The Kooks – Let’s Go Sunshine (Sony)

The Kooks – Let’s Go Sunshine (Sony)

We’re having a good time honey, no need to apply no pressure. We’re just having a…(pause)” A what? Come on Luke, don’t keep us in suspense, you tease you. Ketamine-fuelled bisexual orgy? Cockfight? Ker-Plunk tournament? “…GOOD TIME.” Ah.

Kooksworld is a magical universe in which punk, hip-hop, acid house, shoegaze & various other great musical leaps forward never ‘appened. But pub rock, and Britpop – they definitely happened. It’s the early 70s, and all a geezer has to worry about is where his next pint of Double Diamond is coming from and making sure he doesn’t get too much grief from his latest dolly bird.
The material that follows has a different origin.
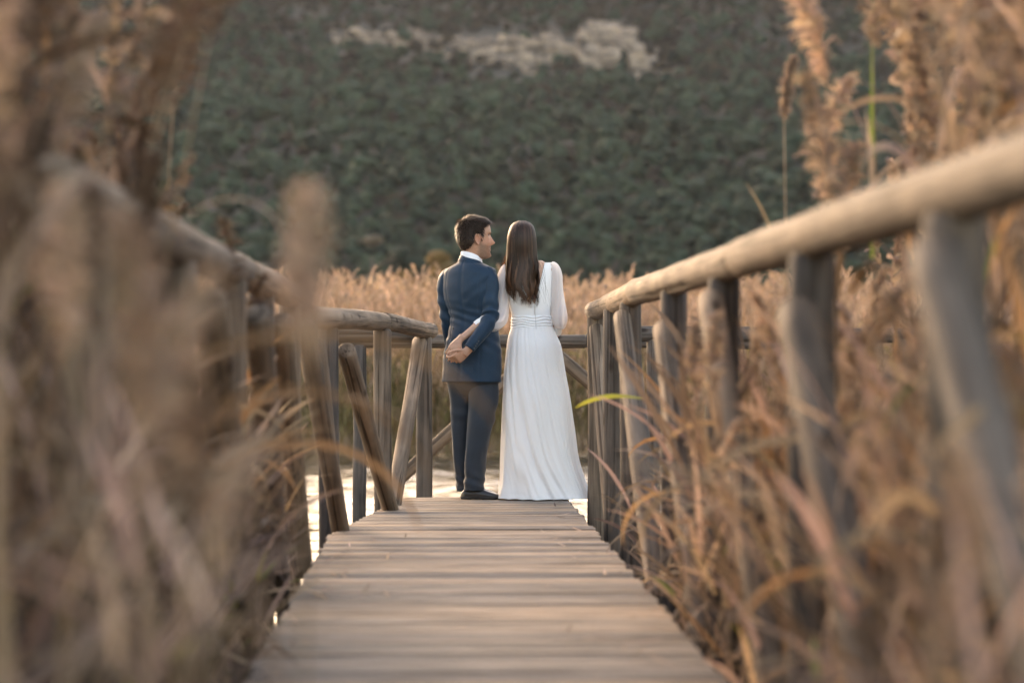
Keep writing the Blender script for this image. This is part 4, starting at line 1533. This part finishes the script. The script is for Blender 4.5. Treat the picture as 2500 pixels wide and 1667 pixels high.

It’s a good time all the time, soundtracked by real music played on real instruments, ideally enjoyed whilst having a bit of nookie on the back seat of a Ford Capri in the carpark of the local Berni Inn. Yes, Luke Pritchard may allude to Brexit on opening track ‘Kids’ (“The kids are not alright…good England thrown to the wolves, and the lunatics taking over”), but the rest of the album is all booze, birds and bollocks. Especially bollocks. Well-meaning and enthusiastic bollocks to be fair, so well-meaning and enthusiastic that I almost feel guilty giving it a hammering, but still bollocks.

Because for all its tunefulness – and there are some pleasant enough tunes here, and plenty of choruses that take up residence in your brain even after a single listen – Let’s Go Sunshine is a goldmine of bad lyrics. Admittedly you don’t put on a Kooks album expecting to be moved to tears or enlightened by radical new ideas, and if you do then you really need to have a good long think about what you’re doing with your life, but even by their own lamentable standards there are some crackers here. “Your love is such hardship, but work I’m pleased to do…I want you to be there when I die” sings Pritchard on the turgid pop-funk of ‘All the Time’. Because there’s nothing women like more than being told that they’re hard work, and then being invited to watch someone die. ‘Wonderwall’ tribute ‘Believe’ kicks off with “I got a window I’m trying to live inside/I got a lover and she’s kind of kind”. Maybe she’d be kinder if you weren’t living in a window. ‘Fractured & Dazed’, in many other ways the best thing here, contains the utterly baffling lyric “I’m a blessed man just to have touched your face/But then again, who are you to make me replace that?” Who indeed. And on the laughable ‘Initials for Gainsbourg’ Pritchard dons a black polo neck, lights up a Gitane and makes a complete coq of himself – “Jane is waiting for initials for Gainsbourg/Bonnie’s at the door, and Clyde’s in the back seat”. Of course he is Luke, of course he is.

Let’s Go Sunshine is at its best/worst (depending on your opinion of early 70s Rod Stewart) when Pritchard stops trying to be profound and just gives it the full flares & feathercut geezer treatment. “I don’t mean to be jealous/But my eyes have seen you with fellas” he sings on the ludicrous boogie-lite of ‘Chicken Bone’ – but it’s OK because “I don’t drink alone/I got a big fine mamma at home”. Luke, you’re 33 and you’re from Worthing. You don’t know any ‘big fine mammas’. And the jaunty, spectacularly irritating ‘Pamela’, all mockney vocal affectations, plumbs even deeper lyrical depths – “Lend your ears about my mate Pamela/So naughty but she loves her fella…Oh what an enigmatic woman, my gosh do some mothers ‘ave ‘em!” Cor blimey guvnor, them dolly birds eh! Can’t live with em, can’t live without ‘em. Pint of Red Barrel please squire, and a Babycham for the lady.

If the idea of restaging the 1974 Reading Festival in a Centerparcs sounds attractive to you, then you’ll love Let’s Go Sunshine. Me, I’m just amazed – and somewhat depressed – that, in 2018, such a record actually exists.

 

Let’s Go Sunshine is out now on Sony.